BEGIN

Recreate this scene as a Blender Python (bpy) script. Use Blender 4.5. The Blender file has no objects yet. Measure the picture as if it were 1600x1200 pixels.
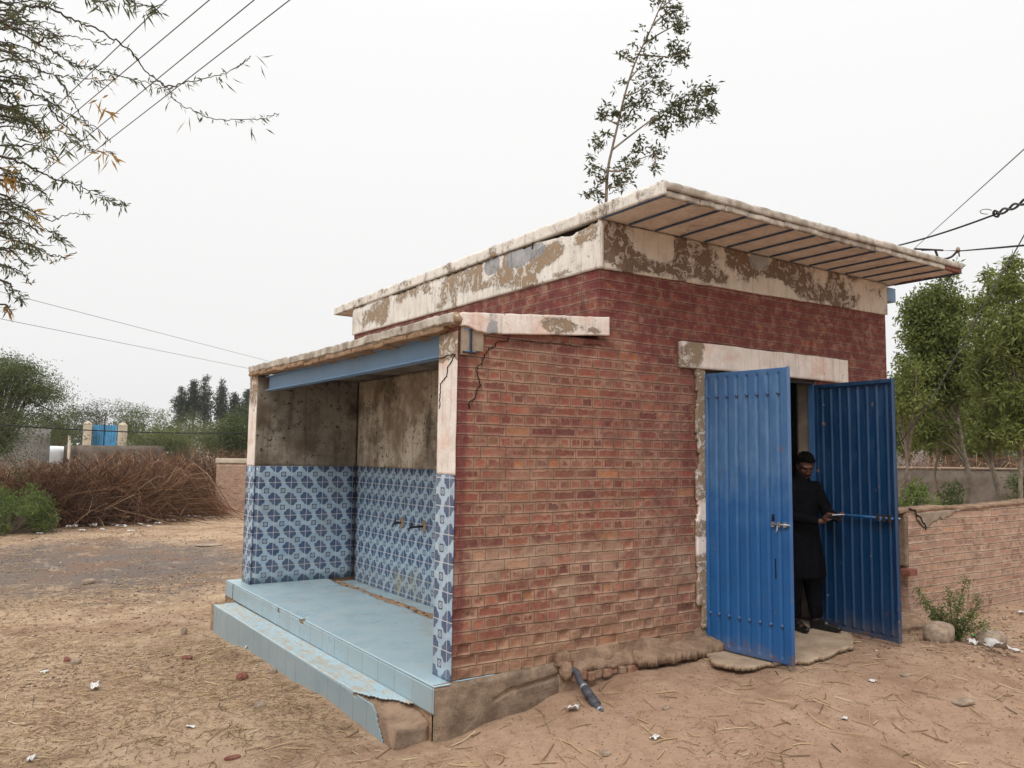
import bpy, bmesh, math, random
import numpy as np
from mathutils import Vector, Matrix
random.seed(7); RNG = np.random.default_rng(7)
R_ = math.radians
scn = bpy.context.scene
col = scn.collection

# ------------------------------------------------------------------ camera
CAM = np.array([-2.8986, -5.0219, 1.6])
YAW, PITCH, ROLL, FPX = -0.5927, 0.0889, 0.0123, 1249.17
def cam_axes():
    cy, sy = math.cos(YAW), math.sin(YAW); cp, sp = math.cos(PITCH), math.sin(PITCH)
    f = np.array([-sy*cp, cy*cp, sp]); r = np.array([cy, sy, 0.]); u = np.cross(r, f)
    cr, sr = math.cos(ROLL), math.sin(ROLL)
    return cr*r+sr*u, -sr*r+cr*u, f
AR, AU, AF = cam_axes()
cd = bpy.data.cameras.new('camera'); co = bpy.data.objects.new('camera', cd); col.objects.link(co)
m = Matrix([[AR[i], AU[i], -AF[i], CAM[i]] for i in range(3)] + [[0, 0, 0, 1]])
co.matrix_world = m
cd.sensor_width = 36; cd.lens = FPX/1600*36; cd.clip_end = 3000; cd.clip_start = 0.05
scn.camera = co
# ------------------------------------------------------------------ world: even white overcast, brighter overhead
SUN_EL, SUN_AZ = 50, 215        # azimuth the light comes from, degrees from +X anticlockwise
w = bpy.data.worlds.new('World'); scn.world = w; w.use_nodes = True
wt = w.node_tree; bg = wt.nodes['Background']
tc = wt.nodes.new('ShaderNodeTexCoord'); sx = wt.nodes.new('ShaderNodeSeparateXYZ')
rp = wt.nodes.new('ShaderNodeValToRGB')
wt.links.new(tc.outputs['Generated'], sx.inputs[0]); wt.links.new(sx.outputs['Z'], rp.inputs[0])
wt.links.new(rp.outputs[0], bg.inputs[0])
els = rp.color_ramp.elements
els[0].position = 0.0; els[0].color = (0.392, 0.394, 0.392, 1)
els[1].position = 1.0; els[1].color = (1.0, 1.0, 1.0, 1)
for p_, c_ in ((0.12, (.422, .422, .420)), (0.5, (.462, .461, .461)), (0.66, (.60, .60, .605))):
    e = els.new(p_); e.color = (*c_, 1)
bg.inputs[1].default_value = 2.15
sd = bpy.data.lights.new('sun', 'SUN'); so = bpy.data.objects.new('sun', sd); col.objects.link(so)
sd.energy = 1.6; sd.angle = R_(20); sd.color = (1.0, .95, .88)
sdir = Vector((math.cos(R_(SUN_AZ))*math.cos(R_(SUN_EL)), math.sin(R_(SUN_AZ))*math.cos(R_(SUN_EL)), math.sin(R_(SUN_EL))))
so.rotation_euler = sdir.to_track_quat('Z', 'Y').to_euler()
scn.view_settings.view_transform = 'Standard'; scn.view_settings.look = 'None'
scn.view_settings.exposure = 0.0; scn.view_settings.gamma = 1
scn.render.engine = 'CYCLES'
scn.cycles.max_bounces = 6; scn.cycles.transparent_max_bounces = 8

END

▸ **STATED EXERCISE**: Begin at the top of the material above and output each line exactly, stopping after the line that holds "col = scn.collection". Leave out pictures.

▸ **WRITTEN SOLUTION**:
Recreate this scene as a Blender Python (bpy) script. Use Blender 4.5. The Blender file has no objects yet. Measure the picture as if it were 1600x1200 pixels.
import bpy, bmesh, math, random
import numpy as np
from mathutils import Vector, Matrix
random.seed(7); RNG = np.random.default_rng(7)
R_ = math.radians
scn = bpy.context.scene
col = scn.collection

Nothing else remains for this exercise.